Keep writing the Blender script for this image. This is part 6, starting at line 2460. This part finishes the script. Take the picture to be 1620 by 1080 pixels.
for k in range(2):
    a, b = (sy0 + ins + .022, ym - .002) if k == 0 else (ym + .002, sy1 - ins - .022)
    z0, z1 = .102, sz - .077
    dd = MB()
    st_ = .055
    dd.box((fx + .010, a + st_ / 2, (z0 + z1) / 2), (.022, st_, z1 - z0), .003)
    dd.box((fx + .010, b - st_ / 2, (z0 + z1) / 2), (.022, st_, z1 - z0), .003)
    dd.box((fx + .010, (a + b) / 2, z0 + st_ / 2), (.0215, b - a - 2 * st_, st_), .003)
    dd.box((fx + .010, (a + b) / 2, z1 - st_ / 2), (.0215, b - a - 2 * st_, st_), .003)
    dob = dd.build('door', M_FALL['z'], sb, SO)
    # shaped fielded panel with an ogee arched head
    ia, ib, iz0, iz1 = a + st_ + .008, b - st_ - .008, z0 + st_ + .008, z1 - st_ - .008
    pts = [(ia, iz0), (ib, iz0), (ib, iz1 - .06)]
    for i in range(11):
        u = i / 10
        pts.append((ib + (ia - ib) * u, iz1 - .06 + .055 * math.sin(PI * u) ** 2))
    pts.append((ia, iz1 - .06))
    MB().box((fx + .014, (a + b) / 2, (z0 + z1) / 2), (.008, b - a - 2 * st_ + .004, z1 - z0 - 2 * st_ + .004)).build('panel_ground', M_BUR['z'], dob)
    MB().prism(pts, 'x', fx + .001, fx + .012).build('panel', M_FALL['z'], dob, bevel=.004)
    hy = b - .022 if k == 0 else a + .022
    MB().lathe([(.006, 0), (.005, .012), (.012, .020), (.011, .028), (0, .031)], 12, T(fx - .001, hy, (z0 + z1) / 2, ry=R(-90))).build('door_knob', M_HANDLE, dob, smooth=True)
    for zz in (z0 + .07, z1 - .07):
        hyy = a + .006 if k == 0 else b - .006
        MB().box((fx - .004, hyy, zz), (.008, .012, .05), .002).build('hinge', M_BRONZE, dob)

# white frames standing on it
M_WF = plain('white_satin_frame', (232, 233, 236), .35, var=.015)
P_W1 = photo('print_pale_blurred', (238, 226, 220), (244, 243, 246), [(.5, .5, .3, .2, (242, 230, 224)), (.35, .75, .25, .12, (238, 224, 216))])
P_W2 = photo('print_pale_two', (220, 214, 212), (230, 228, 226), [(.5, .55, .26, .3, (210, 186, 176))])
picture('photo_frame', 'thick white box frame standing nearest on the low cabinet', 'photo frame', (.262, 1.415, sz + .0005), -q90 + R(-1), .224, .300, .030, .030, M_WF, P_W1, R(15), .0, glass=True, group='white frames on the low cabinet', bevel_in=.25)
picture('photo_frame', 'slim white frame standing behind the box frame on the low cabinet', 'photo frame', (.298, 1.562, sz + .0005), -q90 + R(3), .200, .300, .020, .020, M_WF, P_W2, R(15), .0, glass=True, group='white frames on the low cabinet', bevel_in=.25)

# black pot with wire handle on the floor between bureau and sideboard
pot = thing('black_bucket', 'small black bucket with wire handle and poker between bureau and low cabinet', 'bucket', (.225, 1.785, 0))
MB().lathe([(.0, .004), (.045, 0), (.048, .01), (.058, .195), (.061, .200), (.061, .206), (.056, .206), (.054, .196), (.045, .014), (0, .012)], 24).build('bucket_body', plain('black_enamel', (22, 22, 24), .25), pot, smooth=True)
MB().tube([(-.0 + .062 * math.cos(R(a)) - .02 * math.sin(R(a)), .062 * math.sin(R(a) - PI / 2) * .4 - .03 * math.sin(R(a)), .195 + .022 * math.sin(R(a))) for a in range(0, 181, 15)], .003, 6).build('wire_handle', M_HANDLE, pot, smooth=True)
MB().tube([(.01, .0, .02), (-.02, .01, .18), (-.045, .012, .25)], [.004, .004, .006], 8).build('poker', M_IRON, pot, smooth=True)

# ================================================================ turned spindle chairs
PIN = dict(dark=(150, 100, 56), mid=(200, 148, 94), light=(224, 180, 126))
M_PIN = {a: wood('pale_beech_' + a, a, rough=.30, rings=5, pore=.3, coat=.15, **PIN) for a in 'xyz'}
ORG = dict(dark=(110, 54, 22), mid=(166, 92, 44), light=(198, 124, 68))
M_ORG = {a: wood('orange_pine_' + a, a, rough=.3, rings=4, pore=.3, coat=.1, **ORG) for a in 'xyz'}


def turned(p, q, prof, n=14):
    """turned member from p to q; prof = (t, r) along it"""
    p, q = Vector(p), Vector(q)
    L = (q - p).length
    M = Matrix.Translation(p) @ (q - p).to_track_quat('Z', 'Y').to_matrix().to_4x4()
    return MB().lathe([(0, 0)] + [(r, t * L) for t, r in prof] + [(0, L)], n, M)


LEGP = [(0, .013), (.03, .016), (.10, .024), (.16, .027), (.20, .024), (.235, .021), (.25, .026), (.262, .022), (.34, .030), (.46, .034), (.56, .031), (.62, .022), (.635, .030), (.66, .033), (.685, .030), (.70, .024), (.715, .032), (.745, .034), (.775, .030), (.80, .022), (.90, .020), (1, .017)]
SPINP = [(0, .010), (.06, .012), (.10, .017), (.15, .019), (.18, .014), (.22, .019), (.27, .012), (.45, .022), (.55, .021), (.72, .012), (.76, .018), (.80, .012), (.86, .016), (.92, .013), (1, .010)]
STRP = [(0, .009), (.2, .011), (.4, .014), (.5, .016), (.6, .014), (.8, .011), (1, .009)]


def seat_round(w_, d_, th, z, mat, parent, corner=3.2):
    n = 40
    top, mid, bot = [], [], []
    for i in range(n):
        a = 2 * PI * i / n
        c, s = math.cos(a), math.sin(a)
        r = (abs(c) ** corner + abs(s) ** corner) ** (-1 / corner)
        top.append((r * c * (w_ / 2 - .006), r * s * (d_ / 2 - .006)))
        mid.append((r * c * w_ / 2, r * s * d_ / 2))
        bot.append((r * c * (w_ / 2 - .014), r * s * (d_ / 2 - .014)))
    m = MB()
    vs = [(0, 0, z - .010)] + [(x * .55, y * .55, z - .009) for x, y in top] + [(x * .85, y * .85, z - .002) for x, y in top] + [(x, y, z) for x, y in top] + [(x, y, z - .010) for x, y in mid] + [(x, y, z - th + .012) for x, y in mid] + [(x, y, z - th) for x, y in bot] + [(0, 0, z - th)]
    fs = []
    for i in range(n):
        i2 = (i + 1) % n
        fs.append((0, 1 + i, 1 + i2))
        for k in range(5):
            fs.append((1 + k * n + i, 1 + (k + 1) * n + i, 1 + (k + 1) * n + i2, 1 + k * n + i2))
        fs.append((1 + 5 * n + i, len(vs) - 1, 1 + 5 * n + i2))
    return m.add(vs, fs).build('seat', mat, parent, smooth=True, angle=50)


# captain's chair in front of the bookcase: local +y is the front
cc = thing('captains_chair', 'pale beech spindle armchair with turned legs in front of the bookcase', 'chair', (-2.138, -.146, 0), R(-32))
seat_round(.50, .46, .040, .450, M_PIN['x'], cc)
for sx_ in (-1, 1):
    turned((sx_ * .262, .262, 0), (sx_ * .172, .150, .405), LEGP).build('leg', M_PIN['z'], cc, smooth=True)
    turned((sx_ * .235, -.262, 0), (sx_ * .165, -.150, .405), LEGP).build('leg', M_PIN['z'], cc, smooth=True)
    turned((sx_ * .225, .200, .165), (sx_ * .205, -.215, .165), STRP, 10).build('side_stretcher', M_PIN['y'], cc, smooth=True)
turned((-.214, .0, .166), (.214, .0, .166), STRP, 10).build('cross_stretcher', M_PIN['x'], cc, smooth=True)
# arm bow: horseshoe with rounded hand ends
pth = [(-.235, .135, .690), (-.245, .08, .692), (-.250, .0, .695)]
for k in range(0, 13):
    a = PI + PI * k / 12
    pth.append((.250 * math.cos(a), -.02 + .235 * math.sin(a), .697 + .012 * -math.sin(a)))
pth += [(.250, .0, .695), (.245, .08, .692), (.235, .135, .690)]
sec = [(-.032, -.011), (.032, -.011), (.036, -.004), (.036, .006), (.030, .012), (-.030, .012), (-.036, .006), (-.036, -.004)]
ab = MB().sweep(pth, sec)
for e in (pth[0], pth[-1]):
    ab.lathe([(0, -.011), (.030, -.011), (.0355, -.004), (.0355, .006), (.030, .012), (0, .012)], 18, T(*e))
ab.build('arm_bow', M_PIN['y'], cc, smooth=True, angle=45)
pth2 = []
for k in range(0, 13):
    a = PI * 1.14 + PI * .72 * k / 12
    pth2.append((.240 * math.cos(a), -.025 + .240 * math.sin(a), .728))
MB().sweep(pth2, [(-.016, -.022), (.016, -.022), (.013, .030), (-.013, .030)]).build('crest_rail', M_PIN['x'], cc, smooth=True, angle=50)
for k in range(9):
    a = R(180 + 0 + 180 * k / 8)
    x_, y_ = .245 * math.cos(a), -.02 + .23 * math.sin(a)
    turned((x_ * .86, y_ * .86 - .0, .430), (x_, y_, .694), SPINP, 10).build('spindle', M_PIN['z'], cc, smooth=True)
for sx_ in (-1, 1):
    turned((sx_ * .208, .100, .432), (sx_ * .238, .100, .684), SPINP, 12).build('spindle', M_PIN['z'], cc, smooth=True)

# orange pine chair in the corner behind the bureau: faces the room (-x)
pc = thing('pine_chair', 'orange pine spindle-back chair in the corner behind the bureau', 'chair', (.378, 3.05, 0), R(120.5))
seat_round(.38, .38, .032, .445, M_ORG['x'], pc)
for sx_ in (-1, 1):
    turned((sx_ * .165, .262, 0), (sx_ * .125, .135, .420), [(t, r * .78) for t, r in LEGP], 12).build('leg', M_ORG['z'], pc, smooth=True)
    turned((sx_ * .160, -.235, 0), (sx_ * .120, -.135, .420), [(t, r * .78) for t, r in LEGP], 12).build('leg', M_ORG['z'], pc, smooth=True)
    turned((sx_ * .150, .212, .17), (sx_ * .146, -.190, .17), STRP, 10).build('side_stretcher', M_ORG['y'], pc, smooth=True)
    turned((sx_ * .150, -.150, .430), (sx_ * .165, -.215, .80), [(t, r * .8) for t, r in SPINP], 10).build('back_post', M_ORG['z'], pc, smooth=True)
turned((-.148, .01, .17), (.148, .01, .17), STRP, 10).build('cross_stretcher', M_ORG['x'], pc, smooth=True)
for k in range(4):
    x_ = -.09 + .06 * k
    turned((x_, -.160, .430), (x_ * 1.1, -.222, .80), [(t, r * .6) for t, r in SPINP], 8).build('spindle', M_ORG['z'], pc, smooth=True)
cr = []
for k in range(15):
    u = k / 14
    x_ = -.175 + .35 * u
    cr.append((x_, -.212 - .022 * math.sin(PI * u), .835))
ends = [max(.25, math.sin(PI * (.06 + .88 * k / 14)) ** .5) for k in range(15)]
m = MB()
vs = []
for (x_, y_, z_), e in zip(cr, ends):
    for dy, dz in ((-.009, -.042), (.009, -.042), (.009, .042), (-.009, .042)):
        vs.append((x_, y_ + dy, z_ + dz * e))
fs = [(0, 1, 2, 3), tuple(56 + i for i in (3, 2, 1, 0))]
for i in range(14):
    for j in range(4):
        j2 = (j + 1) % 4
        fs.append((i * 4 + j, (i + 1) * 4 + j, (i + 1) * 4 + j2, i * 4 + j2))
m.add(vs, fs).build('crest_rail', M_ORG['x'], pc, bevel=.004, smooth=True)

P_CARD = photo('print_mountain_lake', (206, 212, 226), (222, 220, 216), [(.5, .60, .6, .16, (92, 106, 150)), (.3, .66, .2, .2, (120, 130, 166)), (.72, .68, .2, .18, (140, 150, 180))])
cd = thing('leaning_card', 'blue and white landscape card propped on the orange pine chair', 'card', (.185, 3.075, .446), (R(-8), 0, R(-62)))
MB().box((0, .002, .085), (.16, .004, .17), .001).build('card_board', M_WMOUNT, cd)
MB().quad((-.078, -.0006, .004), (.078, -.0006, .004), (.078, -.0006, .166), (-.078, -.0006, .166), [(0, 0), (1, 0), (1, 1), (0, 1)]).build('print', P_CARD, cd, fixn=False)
______________________________
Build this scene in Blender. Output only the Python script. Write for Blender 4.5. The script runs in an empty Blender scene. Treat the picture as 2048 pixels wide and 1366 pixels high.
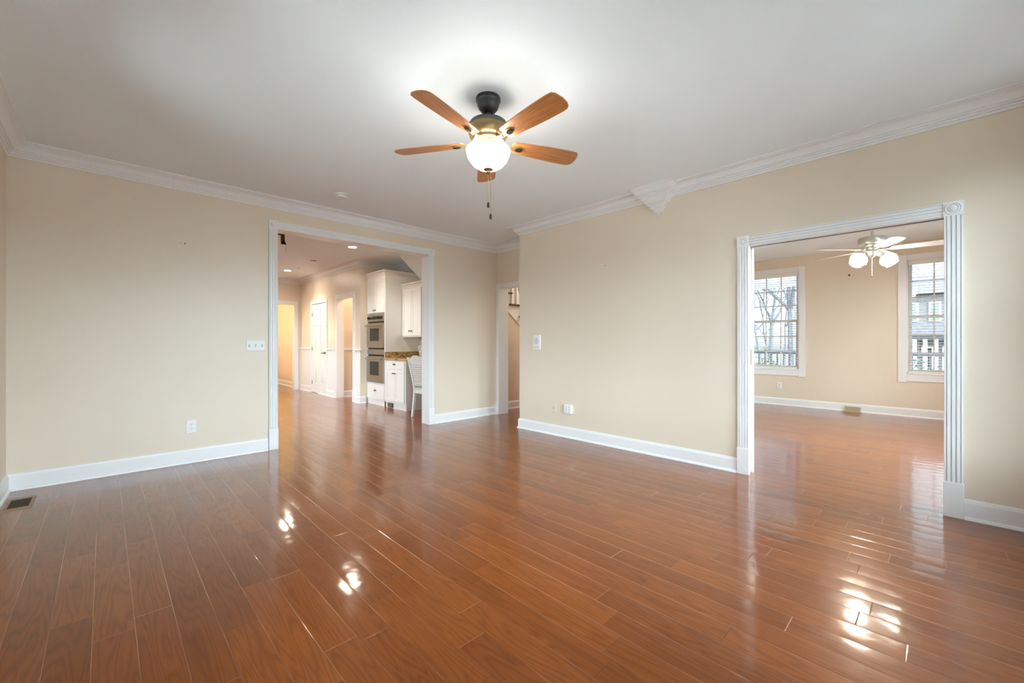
______________________________
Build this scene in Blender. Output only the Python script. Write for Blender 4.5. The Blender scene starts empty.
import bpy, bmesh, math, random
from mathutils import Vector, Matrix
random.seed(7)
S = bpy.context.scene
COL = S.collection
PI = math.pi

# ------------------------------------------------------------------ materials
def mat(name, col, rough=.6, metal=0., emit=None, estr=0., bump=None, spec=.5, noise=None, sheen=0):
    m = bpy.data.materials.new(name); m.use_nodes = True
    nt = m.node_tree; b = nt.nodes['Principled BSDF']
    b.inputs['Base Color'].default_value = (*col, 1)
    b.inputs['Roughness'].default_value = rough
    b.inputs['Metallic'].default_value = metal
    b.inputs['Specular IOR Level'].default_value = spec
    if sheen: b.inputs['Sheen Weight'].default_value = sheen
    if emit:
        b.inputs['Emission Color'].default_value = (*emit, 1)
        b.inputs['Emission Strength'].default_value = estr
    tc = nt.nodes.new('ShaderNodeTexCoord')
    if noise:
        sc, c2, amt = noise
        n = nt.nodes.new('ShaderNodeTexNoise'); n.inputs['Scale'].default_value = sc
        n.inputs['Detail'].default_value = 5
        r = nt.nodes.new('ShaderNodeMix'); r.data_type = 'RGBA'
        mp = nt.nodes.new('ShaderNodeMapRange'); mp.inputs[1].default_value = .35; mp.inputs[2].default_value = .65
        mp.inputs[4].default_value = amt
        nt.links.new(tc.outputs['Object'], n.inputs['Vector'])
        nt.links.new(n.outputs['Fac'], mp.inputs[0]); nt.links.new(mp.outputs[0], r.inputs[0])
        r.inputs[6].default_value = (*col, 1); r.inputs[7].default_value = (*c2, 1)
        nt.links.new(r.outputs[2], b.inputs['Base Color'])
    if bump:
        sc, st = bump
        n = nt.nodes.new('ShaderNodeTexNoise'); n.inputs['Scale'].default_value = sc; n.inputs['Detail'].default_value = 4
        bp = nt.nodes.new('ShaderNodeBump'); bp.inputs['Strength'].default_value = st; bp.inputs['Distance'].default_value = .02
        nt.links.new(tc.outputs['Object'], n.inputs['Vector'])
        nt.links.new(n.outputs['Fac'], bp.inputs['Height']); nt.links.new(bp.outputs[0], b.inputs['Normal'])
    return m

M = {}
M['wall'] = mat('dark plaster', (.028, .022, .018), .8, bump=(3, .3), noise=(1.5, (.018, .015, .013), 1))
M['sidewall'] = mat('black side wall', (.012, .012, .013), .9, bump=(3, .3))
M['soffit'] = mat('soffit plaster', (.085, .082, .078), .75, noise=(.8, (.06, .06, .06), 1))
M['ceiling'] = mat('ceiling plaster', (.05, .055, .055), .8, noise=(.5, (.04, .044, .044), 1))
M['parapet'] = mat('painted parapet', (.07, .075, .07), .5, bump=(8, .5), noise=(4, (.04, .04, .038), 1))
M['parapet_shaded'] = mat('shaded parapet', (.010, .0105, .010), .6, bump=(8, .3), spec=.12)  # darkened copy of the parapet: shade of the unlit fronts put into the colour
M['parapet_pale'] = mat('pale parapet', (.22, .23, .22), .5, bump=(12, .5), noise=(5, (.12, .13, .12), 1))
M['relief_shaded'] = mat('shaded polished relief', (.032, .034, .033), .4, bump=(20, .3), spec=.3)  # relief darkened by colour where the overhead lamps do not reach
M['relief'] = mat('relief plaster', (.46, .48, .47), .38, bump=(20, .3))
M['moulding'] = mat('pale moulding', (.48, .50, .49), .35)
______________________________
### WRITTEN EXERCISE
Set out every line from the material that contains the string "scene".

### RESULT FOR THIS EXERCISE
Build this scene in Blender. Output only the Python script. Write for Blender 4.5. The script runs in an empty Blender scene. Treat the picture as 2048 pixels wide and 1366 pixels high.
Build this scene in Blender. Output only the Python script. Write for Blender 4.5. The Blender scene starts empty.
S = bpy.context.scene